Nov. 10 Brazil Slope Failure On Nov. 10th, a landslide occurred in Piratininga, Nitero in the state of Rio de Janeiro due to continuous heavy rain from Nov. 7th by the influence of a cold front. Just after 4:00 AM, rocks on the slope of a hill called Boa Esperanca fell and caused the landslide which hit seven houses and killed 15 people. According to survivors, the houses in that area were kept off limits by the city’s Disaster Prevention Bureau last year, and residents were instructed to evacuate in cases of heavy rain. However, the city government provided no alternative housing or compensation, so the residents stayed there during the rainfall and got involved in this disaster The mayor explained on the 10th that he did not know the area was kept off limits, that the area was not designated as a high-risk area by the city’s investigation. Therefore, no measures were taken to prevent disasters, such as the construction of retaining walls on the cliffs. Fifty-six people were also killed by landslides in the city in 2010. After 2013, the city spent over 150 million real to install warning sirens and construct retaining walls on slopes at 50 locations. However, the accident occurred at the area considered to be out of the scope of these measures.
Dec. 22 Indonesia Volcanic
and Tsunami
The Anak Krakatau volcano located in the north of the Sunda Strait,, which is composed from lava flows with 300 m elevation above sea level caused a large-scale mountain collapse on December 22. The mountain collapse triggered a submarine landslide by which sediment moved downward to a bottom with 270m depth in southwest of the volcano. The seawater pushed back by the submarine landslide moved upward to the south side of the island and became a large-scale tsunami and caused devastating damage along the coasts of Java and Sumatra facing the Sunda Strait. The National Disaster Management Agency (BNPB) of Indonesia announced that 429 people were killed, 1,485 injured, 154 missing, and 43,386 evacuated. No tsunami warning was issued to residents, so residents suffered without notice. The mechanism of causing tsunami was one of the main factors hindered issuing the tsunami warning in advance. The majority of tsunamis that occurred in Indonesia so far were caused by earthquakes. This tsunami, however, was due to the different mechanism without premonitory signs such as seismic waves.

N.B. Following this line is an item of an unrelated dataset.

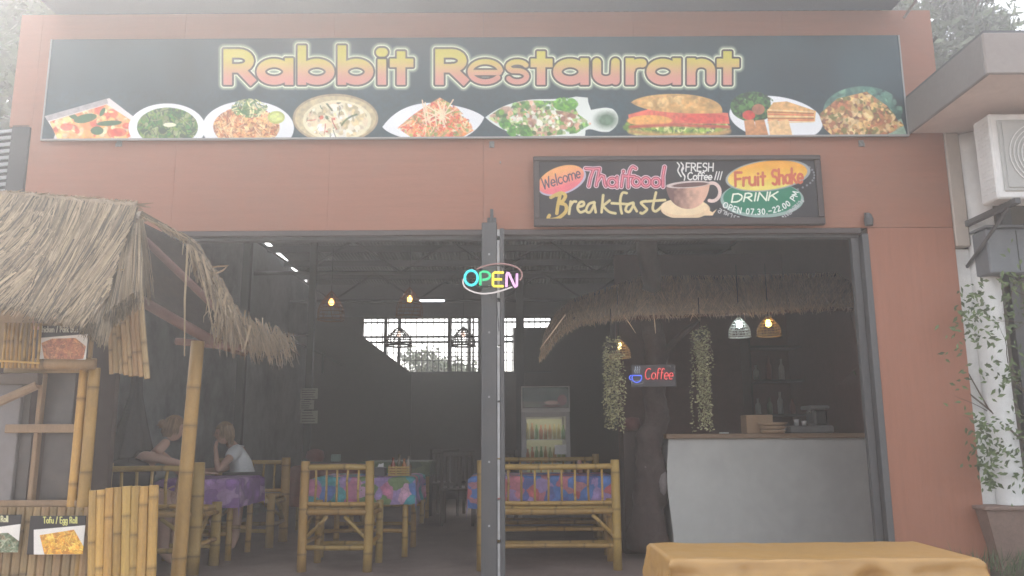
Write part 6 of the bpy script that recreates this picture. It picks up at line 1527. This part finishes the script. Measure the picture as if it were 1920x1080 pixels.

Dec. 29 Philippines Flood and
Slope Failure
Tropical cyclone Usman struck the central and eastern parts of the Philippines on December 29 and large-scale floods and landslides occurred. In Bicol, a mountainous region in the southeast of Manila, they had rainfall exceeding that of one month in two days and over 100 people were affected. Across the entire country, 156 people were killed, 105 injured, and 26 missing. The Office of Civil Defense explained that not a typhoon but just the low pressure let people be careless and neglect to prepare for, and many residents were reluctant to evacuate because of the Christmas season.
Dec. 31 Indonesia Slope Failure At around 17:30 on December 31, 2018, a slope failure due to torrential rain occurred in in the community of Cimapag, Sirnaresmi, a village in the Cisolok subdistrict, Sukabumi Regency in West Java. Debris flows buried 34 houses, killed 31 residents, and made two missing and three injured.